Dear Dr. Carter, members of the Columbia Board of Trustees, faculty and students, ELIA president and vice president, dear all,

I will tell you a short story of a six-year old girl living in a provincial town somewhere in the Netherlands. She played the piano, she was eager to go to school and learn, loved her ballet classes and she lived her little life, until one day, one afternoon, the Artist came to her school. The artist asked her to transform herself into a tree, and the six-year old girl did transform herself into a tree, the artist taught her to hear like a tree, to see like a tree, to feel like a tree. And a whole new dimension of hearing, seeing and feeling was revealed to her. That afternoon had a crucial influence on my life. Without that artist, I would probably not have been standing here today, here in Chicago, in front of all of you. Chicago, the city of "yes we can"...

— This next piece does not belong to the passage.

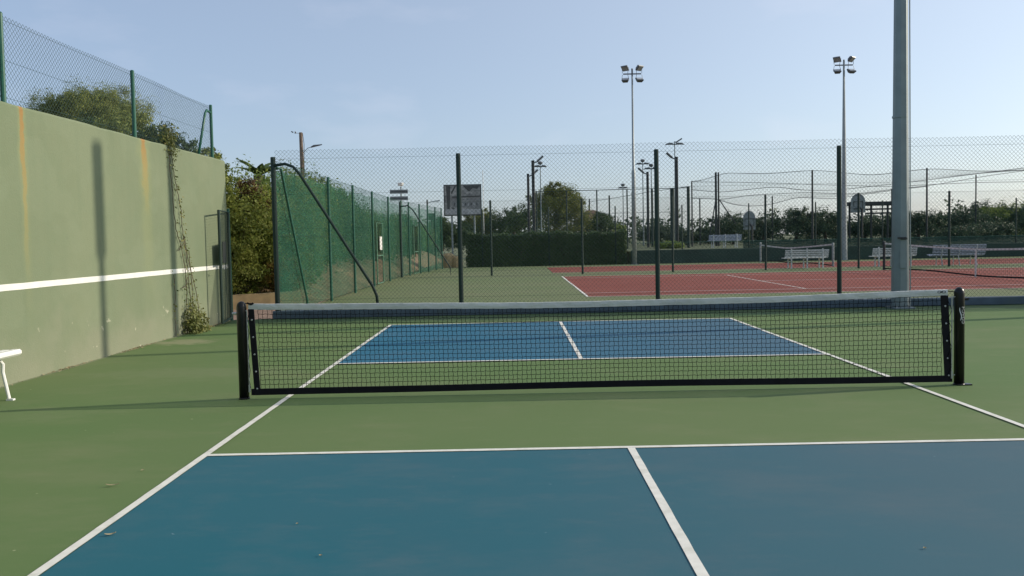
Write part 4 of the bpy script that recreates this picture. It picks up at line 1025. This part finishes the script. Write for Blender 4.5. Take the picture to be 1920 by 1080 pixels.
# umbrella pine and bushes behind the practice wall
rg = random.Random(9)
bl = [(-12.9, 16, 5.45, 1.7, 1.5, .66), (-12.9, 16, 5.3, 1.4, 1.2, .5), (-12.9, 16, 5.05, 1.6, 1.3, .35)]
for i in range(14):
    a = rg.uniform(0, 6.28); q = rg.uniform(.3, 1.0); bl.append((-12.9+math.cos(a)*1.45*q, 16+math.sin(a)*1.2*q, 5.25+.45*(1-q)+rg.uniform(-.1, .12), .55, .5, .36))
bl += [(-14.3, 16, 5.3, .5, .5, .25), (-13.9, 16.2, 5.55, .5, .5, .3)]
tree('umbrella_pine', (-12.7, 16.2, 1.4), 6.2, bl, 110000, .055, LF_PINE, 'rounded umbrella pine rising behind the practice wall fence', 'pine tree', tr=.12, limbs=9, seed=21, aspect=.3, shell=.45, up=.5, jit=.03, cl=.13, per=170)
for i, (x, y, r, zt, mt, lab) in enumerate(((-9.7, 11.2, .85, 4.62, LF_PINE, 'olive pine top behind the wall fence, right of the umbrella pine'), (-8.75, 10.9, .7, 4.22, LF_DARK, 'dark bush behind the wall fence, beside the hanging vine'),
        (-8.1, 11.3, .6, 3.85, LF_PINE, 'low bush behind the end of the practice wall fence'), (-11.3, 12.0, 1.1, 4.6, LF_DARK, 'shadowy bush below the umbrella pine crown'),
        (-12.7, 14.0, .9, 4.75, LF_DARK, 'dark foliage at the left foot of the umbrella pine'))):
    tree('bush', (x, y, 1.9), zt, [(x, y, zt-.75, r, r, .75), (x-r*.6, y, zt-.75, r*.6, r*.6, .6), (x+r*.6, y, zt-.85, r*.6, r*.6, .6)], 11000, .085, mt, lab, 'bush', 'bushes behind the practice wall', tr=.06, limbs=5, seed=30+i, part='foliage', aspect=.35, shell=.6, jit=.05, cl=.13)
tree('bush', (-9.55, 6.3, 1.9), 5.0, [(-9.75, 5.9, 3.55, .45, .45, .6), (-9.4, 6.1, 3.4, .4, .4, .5)], 4000, .08, LF_YEL, 'bright green bush at the far left edge above the practice wall', 'bush', 'bushes behind the practice wall', tr=.06, limbs=4, seed=44, part='foliage', aspect=.35, shell=.6)

# vine hanging down the practice wall
vn = thing('hanging_vine', (-6.38, 5.7, 0), 'thin half-bare vine climbing the practice wall to a brown tuft at its top', 'vine')
def wp_(x, y, X=-6.375):
    d = f + rr*((x-960)/F) - uu*((y-540+24.19)/F); t = (X-CP[0])/d.x; q = Vector(CP)+d*t; return Vector((X, q.y, max(q.z, .01)))
strands = [[(318, 278), (322, 300), (325, 330), (332, 352), (337, 380), (340, 410), (343, 440), (347, 470), (352, 520), (356, 570), (357, 628)],
           [(316, 285), (319, 320), (322, 360), (325, 400), (330, 430), (338, 455), (346, 500), (350, 560), (352, 628)],
           [(343, 440), (350, 480), (358, 515), (365, 545), (371, 585), (372, 612)], [(326, 515), (329, 560), (327, 600), (330, 630)], [(341, 540), (348, 535), (352, 520)], [(335, 470), (343, 455), (345, 440)],
           [(352, 470), (357, 520), (361, 560), (362, 615)]]
sm = MB(); rg = random.Random(12); LV = []; 
for s in strands:
    pts = [wp_(x+rg.uniform(-1.2, 1.2), y) for x, y in s]; fine = []
    for a, b in zip(pts[:-1], pts[1:]):
        for q in range(4): fine.append(a.lerp(b, q/4)+Vector((rg.uniform(0, .015), rg.uniform(-.015, .015), 0)))
    fine.append(pts[-1]); sm.tube(fine, [.006]*len(fine), 5)
    for p in fine:
        for q in range(4 if s is strands[0] else 2):
            if rg.random() < .72: LV.append((p+Vector((rg.uniform(.0, .05), rg.uniform(-.06, .06), rg.uniform(-.06, .06))), rg.uniform(.022, .05)))
sm.build('stem', BARK, vn)
for i in range(950):      # bushy foot
    a = rg.uniform(-1, 1); h = abs(rg.gauss(0, .22)); LV.append((Vector((WX+.02+rg.random()*.28*(1-min(h, .8)), 6.12+a*.32*(1-.5*h)+rg.gauss(0, .05), h)), rg.uniform(.03, .06)))
for i in range(500):
    LV.append((Vector((WX-.1+rg.random()*.16, 5.66+rg.gauss(0, .13), 3.12+rg.gauss(.08, .12))), rg.uniform(.03, .055)))
mb = MB()
for p, s in LV:
    d = Vector((rg.gauss(.6, .5), rg.gauss(0, .6), rg.gauss(.2, .5))).normalized(); a = d.cross(Vector((rg.random(), rg.random(), rg.random()))).normalized(); b = d.cross(a)
    mb.raw([p-a*s*.6, p+b*s*.35, p+a*s*.6, p-b*s*.35], [(0, 1, 2, 3)])
mb.build('leaves', LF_VINE, vn)

# trees in the middle distance
tree('leafy_tree', (2.6, 60, .65), 6.1, [(2.8, 60, 4.5, 2.1, 2, 1.35), (1.3, 60, 4.1, 1.3, 1.3, 1.2), (4.1, 60, 4.3, 1.2, 1.2, 1.2), (2.6, 60, 5.3, 1.1, 1, .7), (3.4, 60, 3.1, 2.4, 2, 1.4)], 40000, .12, LF_YEL, 'large yellow green tree behind the pair of black posts', 'tree', 'trees beyond the courts', tr=.2, limbs=9, seed=50, shell=.8, aspect=.45, per=110)
for i, (x0_, y0_, w_, ztop, Y, mt, lab) in enumerate((
    (962, 380, 2.3, 0, 57, LF_DARK, 'dark tree against the left side of the large yellow green tree'),
    (902, 385, 1.5, 0, 58, LF_YEL, 'lighter slender tree just right of the billboard'),
    (860, 418, 1.7, 0, 56, LF_DARK, 'dark bushy tree beneath the billboard'),
    (1108, 392, 1.9, 0, 62, LF_DARK, 'small dark tree at the right side of the yellow green tree'),
    (1150, 418, 1.2, 0, 66, LF_MID, 'green bush between the small house and the slim mast'),
    (828, 405, 1.0, 0, 54, LF_DARK, 'dark tree at the far end of the screened fence'),
    (1375, 400, 2.1, 0, 58, LF_FAR, 'dark tree behind the terrace bench'),
    (1428, 405, 1.3, 0, 59, LF_FAR, 'smaller dark tree right of the first basketball backboard'),
    (1490, 390, 2.0, 0, 60, LF_FAR, 'dark round tree above the first white bench'),
    (1548, 394, 2.1, 0, 60, LF_FAR, 'dark tree left of the tall tapering mast'),
    (1622, 405, 1.9, 0, 61, LF_FAR, 'open dark tree in front of the shelter'),
    (1665, 402, 1.5, 0, 62, LF_FAR, 'dark tree just left of the thick grey column'),
    (1722, 393, 1.9, 0, 60, LF_FAR, 'dark tree just right of the thick grey column'),
    (1775, 396, 1.8, 0, 61, LF_FAR, 'dark tree above the curved slat bench'),
    (1826, 396, 1.8, 0, 60, LF_FAR, 'dark grey green tree left of the tallest right-hand tree'),
    (1890, 380, 2.4, 0, 64, LF_MID, 'tallest green tree at the right edge of the picture'),
    (1935, 385, 2.2, 0, 62, LF_FAR, 'tree cut by the right edge of the picture'),
    (1855, 378, 1.9, 0, 66, LF_FAR, 'dark tree crown behind the right edge trees'),
    (1790, 425, 1.8, 0, 50, LF_FAR, 'low grey green bush in front of the right-hand trees'),
    (1850, 415, 1.9, 0, 51, LF_FAR, 'lighter rounded bush in front of the tallest right-hand tree'),
    (1230, 425, 1.6, 0, 62, LF_FAR, 'distant dark bush behind the third fence post'),
    (1290, 430, 1.5, 0, 60, LF_FAR, 'distant dark bush left of the netting poles'),
    (1335, 425, 1.4, 0, 64, LF_FAR, 'distant bush below the hanging nets'),
    (1255, 455, 1.0, 0, 44, LF_MID, 'small leafy bush left of the terrace bench'),)):
    p = px(x0_, y0_, Y); zt = p.z; h = zt-.65; rg = random.Random(60+i)
    bl = [(p.x, Y, .65+h*.55, w_, w_*.9, h*.44)]
    for q in range(6):
        a = rg.uniform(0, 6.28); bl.append((p.x+math.cos(a)*w_*.65, Y+math.sin(a)*w_*.5, .65+h*rg.uniform(.4, .80), w_*.48, w_*.45, h*.22))
    nm = 'leafy_tree' if zt > 2.9 else 'bush'
    tree(nm, (p.x, Y, .65), zt, bl, 13000, .135 if Y > 50 else .10, mt, lab, 'tree' if nm == 'leafy_tree' else 'bush', 'trees beyond the courts', tr=.12, limbs=6, seed=80+i, shell=.9, aspect=.5, per=70)
# low continuous undergrowth and far woods so the horizon is planted
rng = np.random.RandomState(77)
bl = [(x, 70+rng.rand()*4, 1.4, 3.2, 1.5, 1.5+.5*rng.rand()) for x in np.arange(-16, 60, 3.2)]
V, Fq = leaves(bl, 26000, .26, 78, shell=.7); o = npmesh('far_shrubbery', V, Fq, LF_FAR, None, kind='stuff'); o['label'] = 'dark shrubbery massed behind the far trees'; o['category'] = 'shrubbery'
bl = [(x, 130+rng.rand()*20, 2.0, 9, 5, 2.4+1.0*rng.rand()) for x in np.arange(-90, 140, 8)]
V, Fq = leaves(bl, 22000, .7, 79, shell=.7); o = npmesh('distant_wood', V, Fq, LF_FAR, None, kind='stuff'); o['label'] = 'distant low wood along the horizon'; o['category'] = 'wood'

# low windscreen on the far boundary right of the second mast
ws = thing('far_boundary_fence', (20, 36.6, .7), 'boundary fence with dark green windscreen above the far retaining wall', 'fence')
MB().raw([(11.6, 36.62, .70), (28, 36.62, .70), (28, 36.62, 1.12), (11.6, 36.62, 1.12)], [(0, 1, 2, 3)]).build('windscreen', KNITD, ws)
V, Fq = chainlink((-3.5, 36.55), (28, 36.55), .72, 3.1, .2, .0024, 12); npmesh('wire_mesh', V, Fq, GWIRE, ws, kind='stuff')
for x in np.arange(-2.5, 28, 3.6): post((float(x), 36.55), .0, 3.15, .035, GFPOST, ws)
MB().tube([(5.5, 36.5, 1.12), (28, 36.5, 1.12)], .012, 5).build('rail', GFPOSTL, ws)
# stone rubble beside the hedge
for i, (x, y, s) in enumerate(((-4.35, 36.6, .34), (-3.85, 36.4, .27))):
    mb = MB(); mb.lathe((x, y, 0), [(s*1.0, 0), (s*1.1, s*.8), (s*.95, s*1.9), (s*.5, s*2.3)], 7)
    o = mb.build('stone_block', TANW); tag(o, ['larger tan stone block left of the clipped hedge', 'smaller tan stone block touching the clipped hedge'][i], 'stone', 'stone blocks by the hedge')

mb = MB(); rg = random.Random(31)
for i in range(420):
    y = rg.choice([rg.uniform(-1, 8), rg.gauss(2.2, .25), rg.gauss(4.1, .3), rg.gauss(6.9, .4)]); x = WX+.01+abs(rg.gauss(0, .035)); h = rg.uniform(.004, .022)
    if y > 8.1: continue
    a = rg.uniform(0, 6.28); s_ = rg.uniform(.008, .022); c_, q = math.cos(a)*s_, math.sin(a)*s_
    mb.raw([(x-c_+.0, y-q, .004), (x+q*.4, y-c_*.4, h*.6+.004), (x+c_, y+q, h), (x-q*.4, y+c_*.4, .006)], [(0, 1, 2, 3)])
o = mb.build('leaf_litter', DEBRIS); o['kind'] = 'stuff'; o['label'] = 'dry litter gathered along the foot of the practice wall'; o['category'] = 'litter'

# ------------------------------------------------------------------ fallen leaves
def dry_leaf(x, y, L, w, rz, label, curl=.007):
    t = []; A = []; B = []; C2 = []
    for i in range(7):
        s = i/6; ww = w*math.sin(math.pi*(.08+.88*s)); zz = .009+curl*(2*s-1)**2
        A.append((L*(s-.5), -ww, zz+.003)); B.append((L*(s-.5), 0, zz)); C2.append((L*(s-.5), ww, zz+.004))
    o = MB().strip(A, B).strip(B, C2).build('fallen_leaf', DEBRIS); o.location = (x, y, 0); o.rotation_euler = (0, 0, rz)
    return tag(o, label, 'leaf', 'fallen leaves on the court')
dry_leaf(-3.34, -2.83, .08, .008, .15, 'dry leaf lying on the green paint left of the sideline')
dry_leaf(-2.92, -3.71, .055, .009, .5, 'pale curled leaf on the blue paint inside the left sideline')
dry_leaf(-3.30, -2.50, .02, .006, 1.0, 'tiny leaf scrap on the green paint, beyond the dry leaf', .001)
dry_leaf(-1.75, -4.05, .014, .007, .3, 'tiny bright crumb on the blue paint, farther from the sideline', .001)
dry_leaf(-1.98, -3.6, .012, .006, .8, 'tiny crumb on the blue paint near the pale curled leaf', .001)
dry_leaf(1.1, -4.1, .016, .008, .3, 'tiny crumb on the blue paint right of the centre line', .001)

I would like to thank Columbia College Chicago for this incredible honour and the recognition it shows for ELIA in general and the work that I have done in particular. I am convinced that this honour will encourage the inspiring cooperation between ELIA and Columbia College even more. We, the higher arts education institutions and universities from Europe and from the United States, through ELIA and Columbia College, have an important message to convey to the world. Together we need to emphasise the importance to invest in the arts and arts education; we need to explain to policy makers that the arts and arts education highly contribute to creativity, to economics and to the quality of life; As well as in the United States as in the European Union are the arts and arts education still marginalised and often seen as a luxury and not as a necessity in our societies.

The European Union spends 80% of its budget on agriculture and 0.03% on culture. In other words, the European Union spends the same amount on culture as it does on cleaning its offices in Brussels. There is much to be done.
We do not want to be like Jean Monet, one of the founders of the European Union, who said at the end of his life: if I could start again, I would start with Culture.

Let’s learn from the past and focus on the future. Here, today, a new generation is leaving the university, a new phase of your life will start. I am very curious where you all will be in 10 years time, in 30 years time, and I hope to live to witness to see the world that you will start creating tomorrow.

You are the architect of your life, the future is in your hands.
I have a request to you to keep a few guidelines in mind during the journey of your professional life, guidelines that have been important to me: To finalise I would like to quote the Spanish poet Antonio Machado:

"Traveller, there is no path, the path forms itself through walking."